In fact, since making her recording debut in 1990 with Mariah Carey, she has released
a dizzying five albums (and a live EP) in six years. Along the way, she's sold more than
70 million copies worldwide, and that's not even counting her astronomical singles sales.
In music industry math, that means she's made more money selling records, tapes, and
CDs than any other female artist in the '90s. Mariah Carey has sold more than
Madonna, more than Whitney, more than Janet.
"Fantasy" (a revision of Tom Tom Club's 1981 "Genius of Love"), the first single from Carey's latest blockbuster, Daydream,
made Billboard history last October by entering the pop and R&B singles charts at No. 1. She was the second artist to pull
this off-after Michael Jackson-and the first female. Another song from that album, "One Sweet Day," a wistful duet with Boyz
II Men, followed suit, giving Carey a grand total of 10 hits that have topped the pop charts over the course of her six-year
career. In January she won two American Music Awards and was nominated for six Grammys.

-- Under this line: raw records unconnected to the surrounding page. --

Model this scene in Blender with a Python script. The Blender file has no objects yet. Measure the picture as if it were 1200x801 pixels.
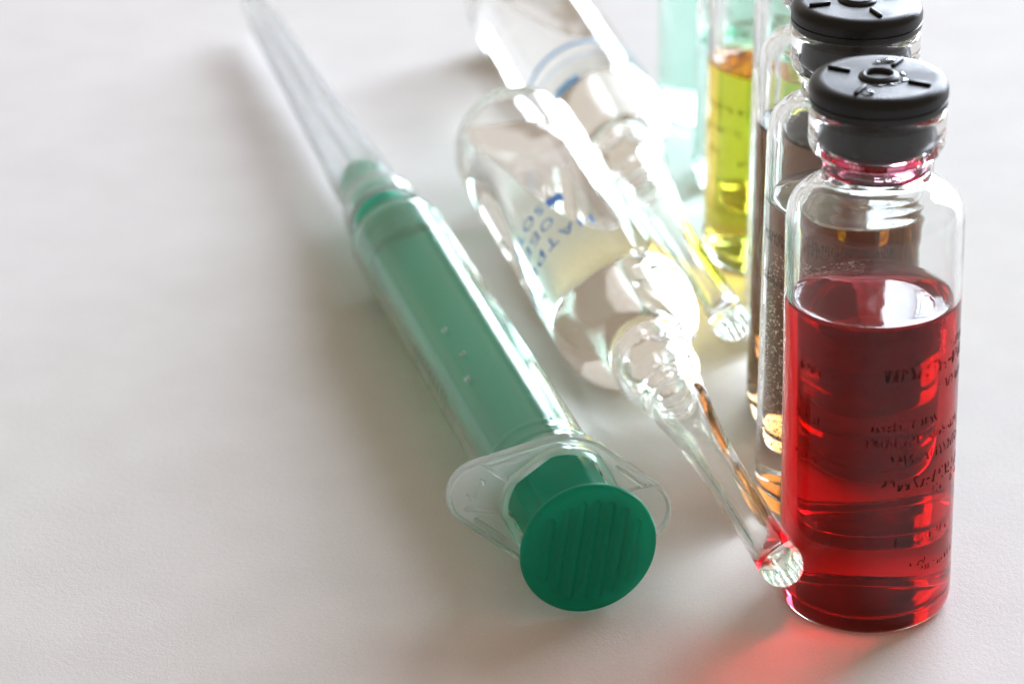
import bpy, bmesh, math, random
from mathutils import Vector, Matrix

# ------------------------------------------------------------------ camera, world, light, exposure
S = 0.01                                   # everything below is written in centimetres
scene = bpy.context.scene
COL = scene.collection
TH, ROLL, DIST = math.radians(25.5), math.radians(0.8), 44.0
fwd = Vector((0, math.cos(TH), -math.sin(TH)))
right0 = Vector((1, 0, 0)); up0 = right0.cross(fwd)
right = math.cos(ROLL) * right0 - math.sin(ROLL) * up0
up = math.sin(ROLL) * right0 + math.cos(ROLL) * up0
cam_pos = Vector((0, -DIST * math.cos(TH), DIST * math.sin(TH)))
cd = bpy.data.cameras.new('camera'); cam = bpy.data.objects.new('camera', cd); COL.objects.link(cam)
cam.matrix_world = Matrix(((right.x, up.x, -fwd.x, cam_pos.x * S), (right.y, up.y, -fwd.y, cam_pos.y * S),
                           (right.z, up.z, -fwd.z, cam_pos.z * S), (0, 0, 0, 1)))
cd.sensor_width = 36.0; cd.lens = 3800 / 1200 * 36.0
cd.clip_start = 0.01; cd.clip_end = 50
cd.dof.use_dof = True; cd.dof.focus_distance = 0.374; cd.dof.aperture_fstop = 27
scene.camera = cam

w = bpy.data.worlds.new('World'); scene.world = w; w.use_nodes = True
bg = w.node_tree.nodes['Background']
bg.inputs[0].default_value = (1.0, 0.80, 0.62, 1); bg.inputs[1].default_value = 0.36   # the room round the table

ld = bpy.data.lights.new('window_light', 'AREA'); ld.shape = 'RECTANGLE'
ld.size, ld.size_y = 1.8, 1.7                                    # the window the picture is lit by, upright behind the table to the right
ld.energy = 164; ld.color = (0.79, 0.87, 1.0)
lo = bpy.data.objects.new('window_light', ld); COL.objects.link(lo)
lo.location = (1.14, 1.96, 0.88)
lo.rotation_euler = (Vector((0.0, 0.0, 0.88)) - lo.location).to_track_quat('-Z', 'Y').to_euler()
l2 = bpy.data.lights.new('back_left_fill', 'AREA'); l2.shape = 'RECTANGLE'   # added fill lamp, gives the clear glass something pale to show at back left
l2.size, l2.size_y = 1.7, 1.3; l2.energy = 2.6; l2.color = (0.98, 0.985, 1.0)
o2 = bpy.data.objects.new('back_left_fill', l2); COL.objects.link(o2)
o2.location = (-0.78, 1.75, 0.72)
o2.rotation_euler = (Vector((0.0, 0.0, 0.5)) - o2.location).to_track_quat('-Z', 'Y').to_euler()

scene.view_settings.view_transform = 'Standard'; scene.view_settings.look = 'None'
scene.view_settings.exposure = 0.0; scene.view_settings.gamma = 1.0
scene.render.engine = 'CYCLES'
cy = scene.cycles
cy.max_bounces = 64; cy.transmission_bounces = 64; cy.glossy_bounces = 64; cy.diffuse_bounces = 6
cy.transparent_max_bounces = 16; cy.volume_bounces = 0
cy.caustics_reflective = True; cy.caustics_refractive = True; cy.blur_glossy = 0.0
cy.sample_clamp_indirect = 45.0
cy.use_denoising = True
try:
    cy.denoiser = 'OPENIMAGEDENOISE'; cy.denoising_input_passes = 'RGB_ALBEDO_NORMAL'; cy.denoising_prefilter = 'ACCURATE'
except Exception:
    pass
rnd = random.Random(7)

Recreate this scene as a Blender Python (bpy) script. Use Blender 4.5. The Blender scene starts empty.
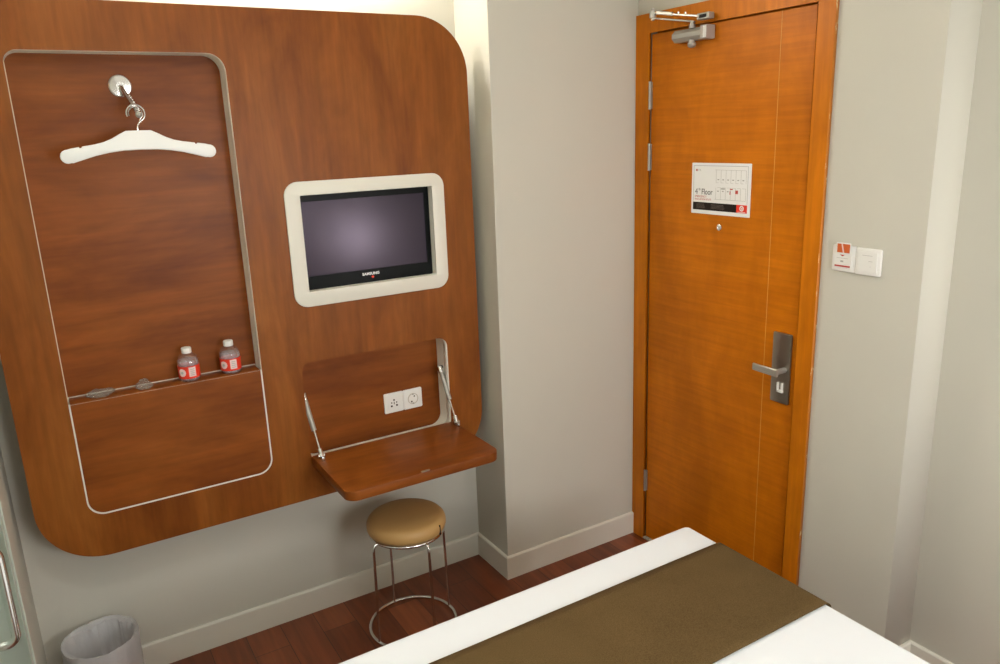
import bpy, bmesh, math, random
from mathutils import Matrix, Vector, noise
random.seed(4)
S = bpy.context.scene
COL = S.collection
PI = math.pi
# ------------------------------------------------------------------ constants (metres)
PX0, PX1, PZ0, PZ1 = .572, 2.080, .535, 2.134     # wood wall unit, front plane y = 0
WB = .151                                          # back wall plane
WL = .517                                          # left wall plane
AX, CY = 2.121, -.0856                             # column
DX = 2.785                                         # door wall plane
EY, D2 = -1.268, 2.932                             # step in the door wall
H = 2.62

# ------------------------------------------------------------------ materials
def mat(name, col=(.8, .8, .8), rough=.5, metal=0, spec=.5, **kw):
    m = bpy.data.materials.new(name); m.use_nodes = True
    b = m.node_tree.nodes['Principled BSDF']
    b.inputs['Base Color'].default_value = (*col, 1)
    b.inputs['Roughness'].default_value = rough
    b.inputs['Metallic'].default_value = metal
    b.inputs['Specular IOR Level'].default_value = spec
    for k, v in kw.items(): b.inputs[k.replace('_', ' ')].default_value = v
    return m
def nd(m, t, **kw):
    n = m.node_tree.nodes.new(t)
    for k, v in kw.items(): setattr(n, k, v)
    return n
def coords(m, scale=(1, 1, 1), rot=(0, 0, 0), world=True):
    mp = nd(m, 'ShaderNodeMapping'); mp.inputs['Scale'].default_value = scale
    mp.inputs['Rotation'].default_value = rot
    if world:
        g = nd(m, 'ShaderNodeNewGeometry'); m.node_tree.links.new(g.outputs['Position'], mp.inputs['Vector'])
    else:
        g = nd(m, 'ShaderNodeTexCoord'); m.node_tree.links.new(g.outputs['Object'], mp.inputs['Vector'])
    return mp.outputs['Vector']
def noise_tex(m, vec, scale, detail=4, rough=.55, dist=0):
    n = nd(m, 'ShaderNodeTexNoise'); m.node_tree.links.new(vec, n.inputs['Vector'])
    n.inputs['Scale'].default_value = scale; n.inputs['Detail'].default_value = detail
    n.inputs['Roughness'].default_value = rough; n.inputs['Distortion'].default_value = dist
    return n.outputs['Fac']
def ramp(m, fac, stops):
    r = nd(m, 'ShaderNodeValToRGB'); m.node_tree.links.new(fac, r.inputs['Fac'])
    el = r.color_ramp.elements
    while len(el) < len(stops): el.new(.5)
    for e, (p, c) in zip(el, stops): e.position = p; e.color = (*c, 1)
    return r.outputs['Color']
def mix(m, a, b, fac, mode='MIX'):
    n = nd(m, 'ShaderNodeMix', data_type='RGBA', blend_type=mode); L = m.node_tree.links
    for s, v in ((n.inputs[6], a), (n.inputs[7], b), (n.inputs[0], fac)):
        if hasattr(v, 'links'): L.new(v, s)
        elif isinstance(v, (int, float)): s.default_value = v
        else: s.default_value = (*v, 1)
    return n.outputs[2]
def setcol(m, c): m.node_tree.links.new(c, m.node_tree.nodes['Principled BSDF'].inputs['Base Color'])
def bump(m, fac, strength=.2, dist=.002):
    b = nd(m, 'ShaderNodeBump'); b.inputs['Strength'].default_value = strength; b.inputs['Distance'].default_value = dist
    m.node_tree.links.new(fac, b.inputs['Height'])
    m.node_tree.links.new(b.outputs['Normal'], m.node_tree.nodes['Principled BSDF'].inputs['Normal'])

def wood(name, dark, mid, light, axis, rough=.38, band=1.0, fine=1.0):
    """axis: the direction the grain runs along ('x','y','z')"""
    m = mat(name, mid, rough, spec=.18)
    k = {'x': (.24, 1, 1), 'y': (1, .12, 1), 'z': (1, 1, .24)}[axis]
    v1 = coords(m, tuple(a * 6.5 * band for a in k))
    f1 = noise_tex(m, v1, 1.0, 4, .6, .8)
    k2 = {'x': (.05, 1, 1), 'y': (1, .05, 1), 'z': (1, 1, .05)}[axis]
    f2 = noise_tex(m, coords(m, tuple(a * 60 * fine for a in k2)), 1.0, 3, .6, .2)
    f3 = noise_tex(m, coords(m, tuple(a * 7 for a in ((.45, 1, 1) if axis == 'x' else (1, 1, .45)))), 1, 4, .65, .3)
    c = ramp(m, f1, [(.30, dark), (.5, mid), (.72, light)])
    c = mix(m, c, ramp(m, f2, [(.3, (.60, .60, .60)), (.7, (1.3, 1.3, 1.3))]), .30, 'MULTIPLY')
    c = mix(m, c, ramp(m, f3, [(.35, (.78, .76, .74)), (.65, (1.18, 1.2, 1.22))]), .55, 'MULTIPLY')
    setcol(m, c)
    bump(m, f2, .05, .0004)
    return m
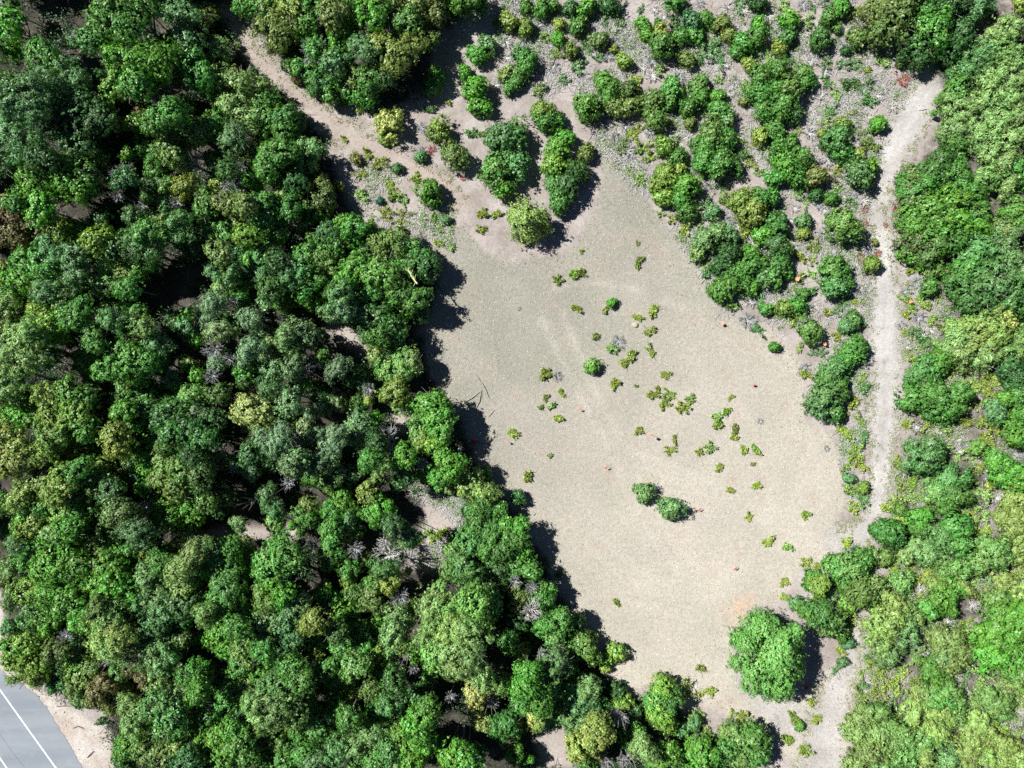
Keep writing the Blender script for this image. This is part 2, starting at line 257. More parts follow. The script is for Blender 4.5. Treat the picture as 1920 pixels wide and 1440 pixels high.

And yet, for all these accomplishments, Carey still has a seriously difficult time in the respect department. Critics acknowledge
her technical prowess and her five-octave range, but they also dismiss her singing as trite and ostentatious, and her music as
crossover fluff. "Her songs are often sugary and artificial-NutraSweet soul," sniffed Time last year. It's true that many of
Carey's songs haven't packed a lot of visceral punch. And the impressiveness of her voice-as well as her tendency to
oversing-make the blandness of her material all the more flagrant. It's one thing to hear Paula Abdul chirp out an innocuous
pop ditty; Carey's pipes demand more meat.